W Katowicach otwarto sezon motocyklowy

Policjanci, strażacy, ratownicy i egzaminatorzy prawa jazdy chcą w końcu obudzić w motocyklistach wyobraźnię i przy okazji pogodzić dwa środowiska. Motocyklistą i policjantem w jednym jest Piotr Cygankiewicz. Akcje ratownicze zwykle ogląda nie tylko na pokazach. – Byłem poobcierany do żywego mięsa. To jest nierzadko po prostu zbieg okoliczności i szczęście. Bo miałem kilka wypadków nie z mojej winy. Na szczęście udało mi się z tego wyjść bez złamań – mówi.
Asystujący w pokazowym wypadku motocyklista też wyszedł z niego bez szwanku. Ale w ostatnich latach bliźniaczo podobnych sytuacji na drogach nie brakowało. – W tego typu zdarzeniach ciało człowieka jest rozbijane, łamane i gniecione. Nierzadko też toczy się lub sunie po ziemi przez kilkanaście metrów i nabija się na wszystko, co napotyka na swojej drodze. Tak że taki człowiek jest bardzo mocno poturbowany i jest w bardzo ciężkim stanie – tłumaczy Janusz Głaz, ratownik z Polskiego Czerwonego Krzyża.
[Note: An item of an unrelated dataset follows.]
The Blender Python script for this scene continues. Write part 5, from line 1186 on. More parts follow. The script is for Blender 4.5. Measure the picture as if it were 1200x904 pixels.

Dzisiejsza akcja skierowana jest głównie do młodych i przyszłych motocyklistów. Komunikat jasny: starcie mniejszego z większym rzadko kończy się bez ofiar. Jednak motocykliści przy tej okazji zwracają uwagę na jeszcze jedno – zabrakło reprezentacji drugiej strony. – Kierowcy muszą sobie zdawać sprawę z tego, że motocykl nie jest jak samochód, ma tylko dwa kółka i niektóre manewry wykonuje inaczej. Taka akcja właśnie to nam pokazuje – podkreśla Arseniusz Wieczorek, motocyklista.
Ostatnie trzy lata to wzrost wypadków i ofiar wśród kierowców motocykli. Choć liczby nie mówią po której stronie leży wina, to właśnie one skłoniły do rozpoczęcia akcji. – Musimy podejmować wszelkiego rodzaju działania, aby te tendencje minimalizować i eliminować z naszych statystyk, a w ten sposób poprawiać bezpieczeństwo nie tylko motocyklistów, ale również i kierowców – mówi nadkom. Włodzimierz Mogiła z Komendy Wojewódzkiej Policji w Katowicach.
Do końca września na terenie województwa podobna akcja ma się odbyć jeszcze osiem razy. Również po to, żeby z kronik policyjnych skreślić takie wypadki, jak ten sprzed prawie dwóch miesięcy. Wówczas pod Częstochową drogówka chciała zatrzymać pędzące motocykle, które miały zasłonięte tablice rejestracyjne. Pościg zakończył się w przydrożnym rowie. Ranni zostali policjanci oraz motocyklista. Później okazało się, że nie miał prawa jazdy. – Wielu motocyklistów jeździ bez uprawnień, a to niedobrze… Szkoda, bo takie uprawnienia można sobie zrobić, a egzamin wcale nie jest taki straszny – przyznaje Janusz Kuwak z Wojewódzkiego Ośrodka Ruchu Drogowego w Katowicach. Bo dowodem, że się potrafi na pewno nie jest brawurowa jazda. Jest nią po prostu powrót do domu w jednym kawałku.